Correcting that required the ability to pass a flag from
make_familiar to makemon() telling it to not rule out
water locations as good positions. The flag had to
be passed on down to goodpos() and enexto().
The bulk of this patch is just adding an additional
argument to goodpos() in all of the callers.
If you level teleported while on a sleeping steed, a panic and possibly a
crash would occur. I believe the same would occur by digging a hole. This
was due to keepdogs avoiding keeping sleeping pets. In these cases, it
seems there's no reason for the sleeping steed to _not_ accompany you.
Since other ways of changing level (eg stairs) don't allow this, just added
a check to keepdogs to allow the steed to go with you.

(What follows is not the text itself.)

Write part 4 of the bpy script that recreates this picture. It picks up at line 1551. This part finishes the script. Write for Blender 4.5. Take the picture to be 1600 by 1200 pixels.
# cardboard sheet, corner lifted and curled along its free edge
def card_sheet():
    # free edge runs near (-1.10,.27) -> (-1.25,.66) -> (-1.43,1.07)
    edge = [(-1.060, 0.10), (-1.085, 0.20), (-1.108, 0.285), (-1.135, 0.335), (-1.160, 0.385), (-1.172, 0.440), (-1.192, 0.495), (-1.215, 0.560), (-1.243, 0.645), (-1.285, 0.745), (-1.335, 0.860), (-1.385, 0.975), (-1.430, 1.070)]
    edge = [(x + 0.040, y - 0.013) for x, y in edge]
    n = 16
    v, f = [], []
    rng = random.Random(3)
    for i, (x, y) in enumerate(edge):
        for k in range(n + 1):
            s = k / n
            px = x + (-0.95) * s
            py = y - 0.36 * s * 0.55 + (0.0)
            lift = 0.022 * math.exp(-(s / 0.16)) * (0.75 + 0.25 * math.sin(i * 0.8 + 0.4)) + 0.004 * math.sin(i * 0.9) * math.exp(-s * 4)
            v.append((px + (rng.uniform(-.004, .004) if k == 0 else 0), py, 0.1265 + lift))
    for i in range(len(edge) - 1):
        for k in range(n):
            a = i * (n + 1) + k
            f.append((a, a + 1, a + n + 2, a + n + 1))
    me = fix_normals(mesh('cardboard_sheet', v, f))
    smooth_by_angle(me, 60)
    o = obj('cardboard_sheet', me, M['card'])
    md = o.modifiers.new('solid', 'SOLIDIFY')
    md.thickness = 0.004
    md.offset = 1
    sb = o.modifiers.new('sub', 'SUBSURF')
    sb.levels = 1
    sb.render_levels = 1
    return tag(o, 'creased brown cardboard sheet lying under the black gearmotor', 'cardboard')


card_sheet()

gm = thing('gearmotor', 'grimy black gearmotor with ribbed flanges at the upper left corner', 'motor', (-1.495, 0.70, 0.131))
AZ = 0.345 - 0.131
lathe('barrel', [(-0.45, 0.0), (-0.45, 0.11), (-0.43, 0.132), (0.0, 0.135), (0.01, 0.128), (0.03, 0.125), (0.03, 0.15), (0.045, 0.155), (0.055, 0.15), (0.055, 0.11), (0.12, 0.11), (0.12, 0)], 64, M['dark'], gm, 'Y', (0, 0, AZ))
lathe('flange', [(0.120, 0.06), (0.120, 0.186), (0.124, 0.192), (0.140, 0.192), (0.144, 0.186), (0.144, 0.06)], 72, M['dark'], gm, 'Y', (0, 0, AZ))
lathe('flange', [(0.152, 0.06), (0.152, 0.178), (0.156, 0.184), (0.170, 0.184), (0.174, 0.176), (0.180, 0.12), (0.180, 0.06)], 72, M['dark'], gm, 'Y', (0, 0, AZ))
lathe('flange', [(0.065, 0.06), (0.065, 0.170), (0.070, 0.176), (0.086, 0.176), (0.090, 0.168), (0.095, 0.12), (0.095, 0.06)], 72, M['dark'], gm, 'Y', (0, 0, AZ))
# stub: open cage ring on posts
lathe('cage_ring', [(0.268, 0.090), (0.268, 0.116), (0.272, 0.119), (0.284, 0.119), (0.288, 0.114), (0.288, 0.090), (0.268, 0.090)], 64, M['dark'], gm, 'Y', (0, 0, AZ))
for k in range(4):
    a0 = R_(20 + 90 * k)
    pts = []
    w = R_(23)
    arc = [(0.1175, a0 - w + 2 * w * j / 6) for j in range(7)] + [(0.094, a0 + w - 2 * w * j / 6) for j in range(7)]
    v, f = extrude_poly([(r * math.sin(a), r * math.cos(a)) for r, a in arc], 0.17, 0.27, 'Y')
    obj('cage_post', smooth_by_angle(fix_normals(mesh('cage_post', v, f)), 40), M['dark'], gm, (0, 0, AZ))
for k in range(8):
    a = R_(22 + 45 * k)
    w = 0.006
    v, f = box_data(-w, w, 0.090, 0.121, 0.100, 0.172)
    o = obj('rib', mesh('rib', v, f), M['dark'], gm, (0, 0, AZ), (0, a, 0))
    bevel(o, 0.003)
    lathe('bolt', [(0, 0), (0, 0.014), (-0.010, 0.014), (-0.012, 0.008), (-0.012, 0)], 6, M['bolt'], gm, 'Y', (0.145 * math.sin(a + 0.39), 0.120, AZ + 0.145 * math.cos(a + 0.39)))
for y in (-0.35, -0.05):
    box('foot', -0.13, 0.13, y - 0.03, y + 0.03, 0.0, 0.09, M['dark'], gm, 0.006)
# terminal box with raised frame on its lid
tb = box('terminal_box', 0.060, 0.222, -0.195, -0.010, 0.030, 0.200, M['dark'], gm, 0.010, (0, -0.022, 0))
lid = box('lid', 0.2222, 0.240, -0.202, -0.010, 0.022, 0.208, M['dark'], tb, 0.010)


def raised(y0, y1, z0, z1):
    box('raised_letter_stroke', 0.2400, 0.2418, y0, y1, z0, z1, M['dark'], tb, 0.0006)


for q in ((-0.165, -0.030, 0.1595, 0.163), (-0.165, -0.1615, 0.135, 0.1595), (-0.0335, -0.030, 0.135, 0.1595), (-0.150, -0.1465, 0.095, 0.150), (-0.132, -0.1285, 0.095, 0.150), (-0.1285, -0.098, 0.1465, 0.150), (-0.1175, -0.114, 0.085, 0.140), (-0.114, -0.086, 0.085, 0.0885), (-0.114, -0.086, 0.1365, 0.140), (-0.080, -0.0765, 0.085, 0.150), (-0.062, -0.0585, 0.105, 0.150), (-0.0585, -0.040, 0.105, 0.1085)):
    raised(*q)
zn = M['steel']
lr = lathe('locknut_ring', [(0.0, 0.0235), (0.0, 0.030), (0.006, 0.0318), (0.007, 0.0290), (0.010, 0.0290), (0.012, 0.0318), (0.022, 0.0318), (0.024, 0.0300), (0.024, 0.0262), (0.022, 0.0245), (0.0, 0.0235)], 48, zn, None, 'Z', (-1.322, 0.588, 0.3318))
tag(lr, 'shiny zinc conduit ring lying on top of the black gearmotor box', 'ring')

Fix the reported problem of applying a figurine while swallowed
and getting a message about setting the figuring on the ground. Rather
than coming with special messages, just prevent it would activating if
you're swallowed at the time.
Also prevent figurines from creating the 4th erinys or 10th Nazgul.
I'm not sure whether to bother doing similar handling for stone-to-flesh
cast on statues.
The fact that a pet was starving to death got recorded with its
corpse; if that corpse was revived via undead turning, the resulting
monster would immediately starve again if it stayed tame. Similarly,
if one got petrified while nearly starved, reanimating the statue would
produce a starving pet. Make revival and reanimation use the same code
as life-saving, where hunger status gets reset.

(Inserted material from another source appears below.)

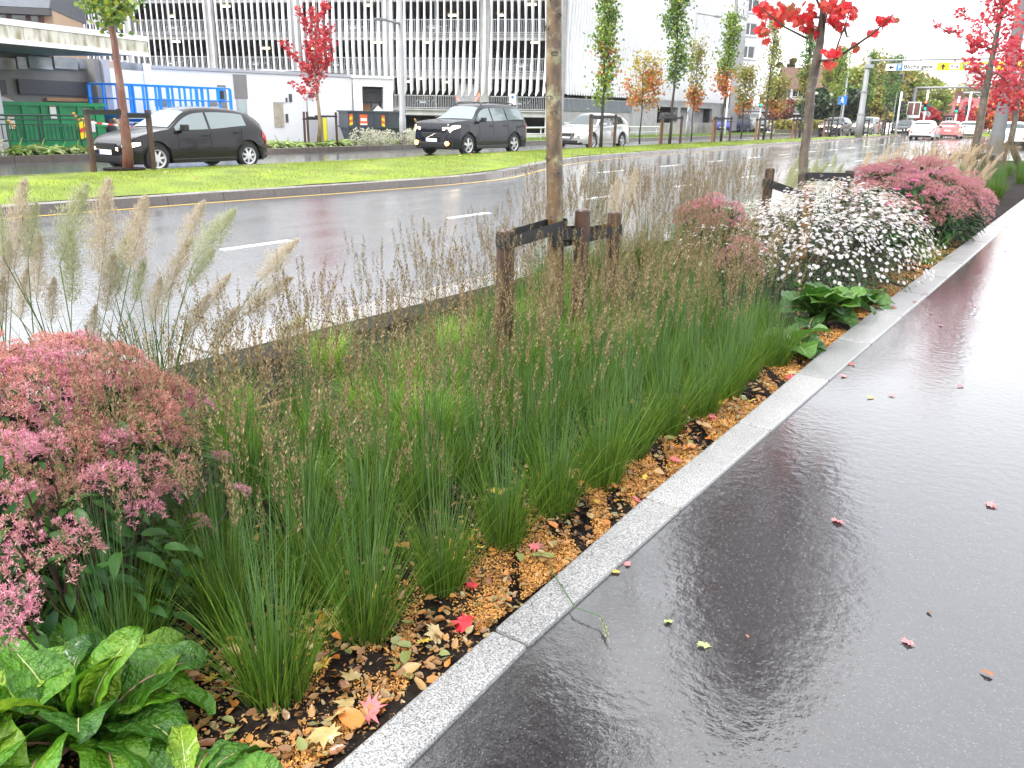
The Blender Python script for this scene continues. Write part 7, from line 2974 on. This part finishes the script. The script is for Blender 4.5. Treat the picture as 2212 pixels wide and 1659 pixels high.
def aster(label, c, rr, nf_, seed, nparts=0, nleaf=4200, size=.0165):
    rs = np.random.RandomState(seed)
    t = thing('aster_bush', label, 'flowering bush', (c[0], c[1], -.05))
    B, C0 = np.array([c[0], c[1], -.05]), np.array(c)
    d = rs.normal(size=(nf_ * 3, 3))
    d /= np.linalg.norm(d, axis=1, keepdims=True)
    d = d[d[:, 2] > -.22]
    keep = rs.uniform(size=len(d)) < (.22 + .78 * np.clip(d[:, 2] * 1.3 + .05, 0, 1))
    d = d[keep][:nf_]
    q = .98 + rs.normal(0, .045, len(d)) + .05 * np.sin(d[:, 0] * 5 + seed) * np.cos(d[:, 1] * 7)
    P = C0 + d * np.array(rr) * q[:, None]
    nrm = d / np.array(rr)
    nrm = nrm / np.linalg.norm(nrm, axis=1, keepdims=True) + np.array([0, 0, .7]) + rs.normal(0, .3, d.shape)
    fr = frames(nrm, rs)
    sc = size * rs.uniform(.8, 1.2, len(P))
    # nearest flowers as single parts
    order = np.argsort(P[:, 1] - .6 * P[:, 0])
    for i in order[:nparts]:
        o = bpy.data.objects.new('daisy', daisy_data)
        COL.objects.link(o)
        o.parent = t
        o.location = P[i] - B
        o.rotation_euler = mat3_euler(fr[i])
        o.scale = (sc[i],) * 3
    r_ = order[nparts:]
    V, F = scatter(dv, df, P[r_] - B, fr[r_], sc[r_])
    o = mesh('daisies', V, F, [M['petal'], M['eye']], t, mi=np.tile(dm, len(r_)))
    o['kind'] = 'stuff'
    n = nleaf
    d = rs.normal(size=(n, 3))
    d /= np.linalg.norm(d, axis=1, keepdims=True)
    u = rs.uniform(.55, .96, n)
    pos = C0 + d * np.array(rr) * u[:, None]
    pos[:, 2] = np.where(pos[:, 2] < 0, rs.uniform(0, .2, n), pos[:, 2])
    V, F = scatter(LANCE * np.array([.8, 1, 1]), LF, pos - B, leaf_rots(pos - C0 + rs.normal(0, .15, (n, 3)), rs, .3), rs.uniform(.02, .045, n))
    mesh('foliage', V, F, M['leaf_aster'], t)['kind'] = 'stuff'
    return t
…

Allow starving pets to consume items they wouldn't ordinarily
eat. Carnivores will eat fruits and vegetables--such as they are--
and herbivores will eat assorted rations. Even though eating such
rations doesn't violate vegetarian conduct for the character, horses
would never eat them.
This change should allow players to keep mundane steeds alive
much longer. The new behavior doesn't kick in until the pet has
been classified as starving though; it doesn't affect ones who are
merely hungry.
This also gives the reason why a starving pet has died instead
of just saying "<pet> dies" whenever it starved with hit points left.
Provide more control over message handling for monsters' use
of equipment. This fixes the statue revival problem (inappropriate
feedback when monster puts on speed boots) mentioned in the earlier
"intrinsics of dead monsters" patch.
Duuuh. Of course adding objects already changed the editlevel.
Anyway, here's the fix I was working on. It only matters in a very obscure
situation. (Also, the quest leader still speaks no matter what he's
polymorphed into.)
Incorporate a slightly cleaned up version of <Someone>'s patch to enable a
"pettype:none" startup option that allows one to start the game without a pet.